## start

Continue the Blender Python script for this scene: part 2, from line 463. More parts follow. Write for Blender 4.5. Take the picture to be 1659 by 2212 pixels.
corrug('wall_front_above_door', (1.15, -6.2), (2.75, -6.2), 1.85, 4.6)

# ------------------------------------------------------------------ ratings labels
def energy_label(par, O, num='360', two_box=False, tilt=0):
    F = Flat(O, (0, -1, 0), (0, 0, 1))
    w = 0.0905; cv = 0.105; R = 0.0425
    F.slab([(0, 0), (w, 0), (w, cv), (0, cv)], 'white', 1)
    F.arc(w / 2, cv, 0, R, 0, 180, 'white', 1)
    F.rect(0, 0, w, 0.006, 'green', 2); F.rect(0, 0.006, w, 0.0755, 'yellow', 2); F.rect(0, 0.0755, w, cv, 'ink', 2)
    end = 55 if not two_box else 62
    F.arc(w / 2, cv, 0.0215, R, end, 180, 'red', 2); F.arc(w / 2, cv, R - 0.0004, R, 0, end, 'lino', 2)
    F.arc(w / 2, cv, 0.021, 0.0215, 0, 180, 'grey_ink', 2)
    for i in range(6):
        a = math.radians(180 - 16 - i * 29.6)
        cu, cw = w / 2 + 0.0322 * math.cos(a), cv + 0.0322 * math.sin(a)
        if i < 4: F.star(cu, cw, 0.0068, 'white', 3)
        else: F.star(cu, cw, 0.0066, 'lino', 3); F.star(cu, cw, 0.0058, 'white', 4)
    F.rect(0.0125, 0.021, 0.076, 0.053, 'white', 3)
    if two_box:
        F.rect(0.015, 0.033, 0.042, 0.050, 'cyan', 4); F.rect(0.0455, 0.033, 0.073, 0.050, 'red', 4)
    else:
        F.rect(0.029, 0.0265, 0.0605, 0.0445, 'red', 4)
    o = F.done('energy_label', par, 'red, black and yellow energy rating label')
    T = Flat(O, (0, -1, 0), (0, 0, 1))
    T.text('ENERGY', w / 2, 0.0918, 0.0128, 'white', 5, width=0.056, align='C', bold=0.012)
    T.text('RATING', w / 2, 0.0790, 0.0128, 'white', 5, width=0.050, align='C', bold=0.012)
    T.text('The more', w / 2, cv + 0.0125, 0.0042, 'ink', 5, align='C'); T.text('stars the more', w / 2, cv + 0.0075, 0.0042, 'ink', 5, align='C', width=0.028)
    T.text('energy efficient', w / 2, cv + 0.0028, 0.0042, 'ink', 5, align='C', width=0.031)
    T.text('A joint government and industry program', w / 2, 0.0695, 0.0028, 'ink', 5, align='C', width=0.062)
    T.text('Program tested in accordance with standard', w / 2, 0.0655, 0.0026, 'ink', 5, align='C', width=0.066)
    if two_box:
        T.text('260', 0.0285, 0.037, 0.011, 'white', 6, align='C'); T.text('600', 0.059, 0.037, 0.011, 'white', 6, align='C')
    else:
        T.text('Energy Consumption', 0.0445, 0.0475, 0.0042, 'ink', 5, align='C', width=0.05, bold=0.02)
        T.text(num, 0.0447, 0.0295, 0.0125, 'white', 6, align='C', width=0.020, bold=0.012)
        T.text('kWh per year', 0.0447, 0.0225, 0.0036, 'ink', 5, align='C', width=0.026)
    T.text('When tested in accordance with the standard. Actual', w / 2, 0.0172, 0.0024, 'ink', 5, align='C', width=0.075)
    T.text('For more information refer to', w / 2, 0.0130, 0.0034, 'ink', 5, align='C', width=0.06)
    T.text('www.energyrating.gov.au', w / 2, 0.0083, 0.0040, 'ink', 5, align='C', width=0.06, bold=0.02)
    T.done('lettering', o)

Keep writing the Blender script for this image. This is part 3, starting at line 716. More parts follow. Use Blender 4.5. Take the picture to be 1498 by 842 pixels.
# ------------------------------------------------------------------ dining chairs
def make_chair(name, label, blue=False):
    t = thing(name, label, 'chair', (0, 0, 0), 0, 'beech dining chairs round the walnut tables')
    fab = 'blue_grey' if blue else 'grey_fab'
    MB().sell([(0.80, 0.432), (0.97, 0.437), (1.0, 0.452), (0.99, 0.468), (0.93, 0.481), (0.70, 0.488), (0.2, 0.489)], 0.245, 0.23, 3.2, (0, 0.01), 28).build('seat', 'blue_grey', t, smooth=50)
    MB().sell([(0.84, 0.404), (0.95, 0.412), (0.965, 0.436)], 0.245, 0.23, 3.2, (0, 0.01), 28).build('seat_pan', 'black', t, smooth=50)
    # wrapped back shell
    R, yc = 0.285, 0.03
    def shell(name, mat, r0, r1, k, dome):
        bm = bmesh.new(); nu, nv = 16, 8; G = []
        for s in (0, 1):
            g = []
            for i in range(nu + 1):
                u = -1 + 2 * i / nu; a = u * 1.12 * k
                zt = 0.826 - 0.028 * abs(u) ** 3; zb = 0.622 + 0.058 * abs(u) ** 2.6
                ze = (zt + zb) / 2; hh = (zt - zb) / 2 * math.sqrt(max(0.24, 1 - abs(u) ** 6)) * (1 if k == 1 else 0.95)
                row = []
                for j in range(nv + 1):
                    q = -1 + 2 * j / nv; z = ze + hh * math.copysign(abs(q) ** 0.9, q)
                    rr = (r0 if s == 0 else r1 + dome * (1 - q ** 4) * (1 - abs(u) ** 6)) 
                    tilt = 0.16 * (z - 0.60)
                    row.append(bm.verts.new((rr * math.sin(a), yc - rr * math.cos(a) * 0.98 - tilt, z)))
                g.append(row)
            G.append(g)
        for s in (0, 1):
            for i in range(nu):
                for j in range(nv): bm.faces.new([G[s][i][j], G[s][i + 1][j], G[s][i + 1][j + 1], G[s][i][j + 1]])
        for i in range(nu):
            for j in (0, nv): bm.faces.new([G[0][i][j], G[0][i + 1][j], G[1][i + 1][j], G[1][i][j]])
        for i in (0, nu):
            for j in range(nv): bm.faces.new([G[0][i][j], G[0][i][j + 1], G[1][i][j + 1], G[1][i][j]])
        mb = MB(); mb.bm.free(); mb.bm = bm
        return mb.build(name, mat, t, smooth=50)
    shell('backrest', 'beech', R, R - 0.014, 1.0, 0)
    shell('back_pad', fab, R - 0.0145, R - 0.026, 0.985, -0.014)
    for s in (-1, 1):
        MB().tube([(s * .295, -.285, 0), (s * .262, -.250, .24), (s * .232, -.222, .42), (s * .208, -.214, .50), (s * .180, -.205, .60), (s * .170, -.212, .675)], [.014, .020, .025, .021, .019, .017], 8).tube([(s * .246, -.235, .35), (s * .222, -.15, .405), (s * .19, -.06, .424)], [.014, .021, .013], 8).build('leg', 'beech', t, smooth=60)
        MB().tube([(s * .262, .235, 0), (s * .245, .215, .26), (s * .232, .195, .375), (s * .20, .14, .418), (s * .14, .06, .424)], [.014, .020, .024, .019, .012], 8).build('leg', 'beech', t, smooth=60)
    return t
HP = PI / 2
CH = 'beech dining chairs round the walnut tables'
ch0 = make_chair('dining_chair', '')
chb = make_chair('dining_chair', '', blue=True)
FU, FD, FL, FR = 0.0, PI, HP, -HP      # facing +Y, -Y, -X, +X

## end

EXERCISE DETAILS: Restate the listing above word for word.

FINAL ANSWER:
Continue the Blender Python script for this scene: part 2, from line 463. More parts follow. Write for Blender 4.5. Take the picture to be 1659 by 2212 pixels.
corrug('wall_front_above_door', (1.15, -6.2), (2.75, -6.2), 1.85, 4.6)

# ------------------------------------------------------------------ ratings labels
def energy_label(par, O, num='360', two_box=False, tilt=0):
    F = Flat(O, (0, -1, 0), (0, 0, 1))
    w = 0.0905; cv = 0.105; R = 0.0425
    F.slab([(0, 0), (w, 0), (w, cv), (0, cv)], 'white', 1)
    F.arc(w / 2, cv, 0, R, 0, 180, 'white', 1)
    F.rect(0, 0, w, 0.006, 'green', 2); F.rect(0, 0.006, w, 0.0755, 'yellow', 2); F.rect(0, 0.0755, w, cv, 'ink', 2)
    end = 55 if not two_box else 62
    F.arc(w / 2, cv, 0.0215, R, end, 180, 'red', 2); F.arc(w / 2, cv, R - 0.0004, R, 0, end, 'lino', 2)
    F.arc(w / 2, cv, 0.021, 0.0215, 0, 180, 'grey_ink', 2)
    for i in range(6):
        a = math.radians(180 - 16 - i * 29.6)
        cu, cw = w / 2 + 0.0322 * math.cos(a), cv + 0.0322 * math.sin(a)
        if i < 4: F.star(cu, cw, 0.0068, 'white', 3)
        else: F.star(cu, cw, 0.0066, 'lino', 3); F.star(cu, cw, 0.0058, 'white', 4)
    F.rect(0.0125, 0.021, 0.076, 0.053, 'white', 3)
    if two_box:
        F.rect(0.015, 0.033, 0.042, 0.050, 'cyan', 4); F.rect(0.0455, 0.033, 0.073, 0.050, 'red', 4)
    else:
        F.rect(0.029, 0.0265, 0.0605, 0.0445, 'red', 4)
    o = F.done('energy_label', par, 'red, black and yellow energy rating label')
    T = Flat(O, (0, -1, 0), (0, 0, 1))
    T.text('ENERGY', w / 2, 0.0918, 0.0128, 'white', 5, width=0.056, align='C', bold=0.012)
    T.text('RATING', w / 2, 0.0790, 0.0128, 'white', 5, width=0.050, align='C', bold=0.012)
    T.text('The more', w / 2, cv + 0.0125, 0.0042, 'ink', 5, align='C'); T.text('stars the more', w / 2, cv + 0.0075, 0.0042, 'ink', 5, align='C', width=0.028)
    T.text('energy efficient', w / 2, cv + 0.0028, 0.0042, 'ink', 5, align='C', width=0.031)
    T.text('A joint government and industry program', w / 2, 0.0695, 0.0028, 'ink', 5, align='C', width=0.062)
    T.text('Program tested in accordance with standard', w / 2, 0.0655, 0.0026, 'ink', 5, align='C', width=0.066)
    if two_box:
        T.text('260', 0.0285, 0.037, 0.011, 'white', 6, align='C'); T.text('600', 0.059, 0.037, 0.011, 'white', 6, align='C')
    else:
        T.text('Energy Consumption', 0.0445, 0.0475, 0.0042, 'ink', 5, align='C', width=0.05, bold=0.02)
        T.text(num, 0.0447, 0.0295, 0.0125, 'white', 6, align='C', width=0.020, bold=0.012)
        T.text('kWh per year', 0.0447, 0.0225, 0.0036, 'ink', 5, align='C', width=0.026)
    T.text('When tested in accordance with the standard. Actual', w / 2, 0.0172, 0.0024, 'ink', 5, align='C', width=0.075)
    T.text('For more information refer to', w / 2, 0.0130, 0.0034, 'ink', 5, align='C', width=0.06)
    T.text('www.energyrating.gov.au', w / 2, 0.0083, 0.0040, 'ink', 5, align='C', width=0.06, bold=0.02)
    T.done('lettering', o)

Keep writing the Blender script for this image. This is part 3, starting at line 716. More parts follow. Use Blender 4.5. Take the picture to be 1498 by 842 pixels.
# ------------------------------------------------------------------ dining chairs
def make_chair(name, label, blue=False):
    t = thing(name, label, 'chair', (0, 0, 0), 0, 'beech dining chairs round the walnut tables')
    fab = 'blue_grey' if blue else 'grey_fab'
    MB().sell([(0.80, 0.432), (0.97, 0.437), (1.0, 0.452), (0.99, 0.468), (0.93, 0.481), (0.70, 0.488), (0.2, 0.489)], 0.245, 0.23, 3.2, (0, 0.01), 28).build('seat', 'blue_grey', t, smooth=50)
    MB().sell([(0.84, 0.404), (0.95, 0.412), (0.965, 0.436)], 0.245, 0.23, 3.2, (0, 0.01), 28).build('seat_pan', 'black', t, smooth=50)
    # wrapped back shell
    R, yc = 0.285, 0.03
    def shell(name, mat, r0, r1, k, dome):
        bm = bmesh.new(); nu, nv = 16, 8; G = []
        for s in (0, 1):
            g = []
            for i in range(nu + 1):
                u = -1 + 2 * i / nu; a = u * 1.12 * k
                zt = 0.826 - 0.028 * abs(u) ** 3; zb = 0.622 + 0.058 * abs(u) ** 2.6
                ze = (zt + zb) / 2; hh = (zt - zb) / 2 * math.sqrt(max(0.24, 1 - abs(u) ** 6)) * (1 if k == 1 else 0.95)
                row = []
                for j in range(nv + 1):
                    q = -1 + 2 * j / nv; z = ze + hh * math.copysign(abs(q) ** 0.9, q)
                    rr = (r0 if s == 0 else r1 + dome * (1 - q ** 4) * (1 - abs(u) ** 6)) 
                    tilt = 0.16 * (z - 0.60)
                    row.append(bm.verts.new((rr * math.sin(a), yc - rr * math.cos(a) * 0.98 - tilt, z)))
                g.append(row)
            G.append(g)
        for s in (0, 1):
            for i in range(nu):
                for j in range(nv): bm.faces.new([G[s][i][j], G[s][i + 1][j], G[s][i + 1][j + 1], G[s][i][j + 1]])
        for i in range(nu):
            for j in (0, nv): bm.faces.new([G[0][i][j], G[0][i + 1][j], G[1][i + 1][j], G[1][i][j]])
        for i in (0, nu):
            for j in range(nv): bm.faces.new([G[0][i][j], G[0][i][j + 1], G[1][i][j + 1], G[1][i][j]])
        mb = MB(); mb.bm.free(); mb.bm = bm
        return mb.build(name, mat, t, smooth=50)
    shell('backrest', 'beech', R, R - 0.014, 1.0, 0)
    shell('back_pad', fab, R - 0.0145, R - 0.026, 0.985, -0.014)
    for s in (-1, 1):
        MB().tube([(s * .295, -.285, 0), (s * .262, -.250, .24), (s * .232, -.222, .42), (s * .208, -.214, .50), (s * .180, -.205, .60), (s * .170, -.212, .675)], [.014, .020, .025, .021, .019, .017], 8).tube([(s * .246, -.235, .35), (s * .222, -.15, .405), (s * .19, -.06, .424)], [.014, .021, .013], 8).build('leg', 'beech', t, smooth=60)
        MB().tube([(s * .262, .235, 0), (s * .245, .215, .26), (s * .232, .195, .375), (s * .20, .14, .418), (s * .14, .06, .424)], [.014, .020, .024, .019, .012], 8).build('leg', 'beech', t, smooth=60)
    return t
HP = PI / 2
CH = 'beech dining chairs round the walnut tables'
ch0 = make_chair('dining_chair', '')
chb = make_chair('dining_chair', '', blue=True)
FU, FD, FL, FR = 0.0, PI, HP, -HP      # facing +Y, -Y, -X, +X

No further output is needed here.